We are interested in predicting and evaluating times for long distance races between 3K and 50K. In general, empirical results have suggested that between the distance you run and the time it takes you to run the distance is a log-linear relationship (there seems to be a linear relation between the speed you ran and the log of the distance you run). Most pace-predictors found on the web( Race Pace Calculators and Predictor Web-Sources) are based on the formulas that will be explained below. The mentioned log-linear relation between speed and distance basically means the following: if you want to compare your 5K, 10K, and 20K performance, your percentage of slow down from a 5K to a 10K is the same as your slowdown from a 10K to a 20K, although the difference with respect to distances is 5000 meters in one case and 10000 meters in the other case. However, as you might remember from your math-classes:
log(20000)-log(10000)=log(20000/10000)=log(2)= log(10000/5000)=log(10000)-log(5000)The last paragraph mentioned the concept of a slow down rate; in our particular discussion slow down rate refers to the amount you slow down if you double the distance. For example, if you ran a 5K in 20 minutes and 10K in 42 minutes your slow-down rate is 42/20 over 2, which is 2.1 over 2 which is 1.05 (5% slow down, you were expected to run 40 minutes, but it took you 2 minutes (5%) longer). That is, in this particular case, if you double your distance your time will be 2.1 times your time over the shorter distance. The assumption, stated in the previous paragraph, is that your slow down rate remains more or less constant if you double the distances: this is, no matter if you double the distance from 5K to 10K or from 10K to 20K you slow down by the same percentage...
The next question is what is your slow down rate? In general, it seems that picking a number between 5% to 9% is a good approximation for your slow down rate; it has been observed that 5% is a good approximation for elite runners for predicting shorter distances and that 5.5% is a good approximation for predicting marathon time of elite runners; however, non-elite runners seem to have higher slow down rates (e.g. your slow down rate might be 7%) which can be explainted due to the lack of traning, speed, and individual differences, if compared to elite runners.

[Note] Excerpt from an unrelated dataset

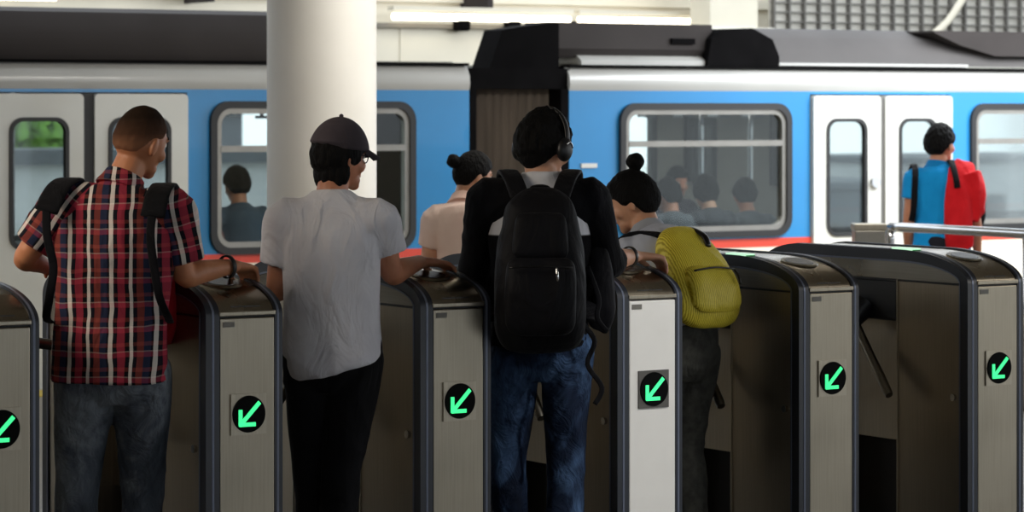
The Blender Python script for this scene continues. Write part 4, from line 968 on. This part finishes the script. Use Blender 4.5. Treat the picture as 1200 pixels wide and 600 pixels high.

This relationship can now be used to predict your times using times that you ran over other distances. Let:Based on this information your time time2 over distance dist2 can be predicted based on your time time1 over distance dist1 as follows(** denotes power; e.g. 2**4=16):
time2:= time1*(dist2/dist1)*((sl-rate)**((log(dist2/dist1)/log(2))For example, if you run a 5K in exactly 19 minutes, and you want to predict you 10K time assuming a slow down rate of 1.05 (5%). You obtain for your 10K time:
19*2*(1.05**(log(2)/log(2))=19*2*(1.05**1)=19*2.1=39.9which translates to 39 minutes and 54 seconds. Now, let us assume you want to predict you 8K time from your 5K time. In this case we receive:
19*1.6*(1.05**(log(1.6)/log(2)))=19*1.6*(1.05**0.67)=19*1.6*1.0336=31.42which corresponds to running a 8K-race in 31 minutes and 25 seconds. If you want to predict your 20K time based on your 5K time you obtain:
19*4*(1.05**2)=19*4*1.05*1.05=83.79which corresponds to running a 20K-race in 83 minutes and 47 seconds. The above formula can also be used to predict times for shorter distances from longer distances, e.g. your 3K time (from your 5K time). In this case, you receive a negative exponent for the slow down rate, which has to be expected: because the distance is shorter, your slow down rate becomes a speed up rate.
In my case, I observed that a slowdown rate of close to 5.5% (1.055) is a very good predictor for distances between 800 meters to 25000 meters, but not for my marathon time (at least I never got close to the times, I was supposed to run, perhaps due to the lack of total mileage in my training and due to the bad weather conditions I faced in my last two marathons).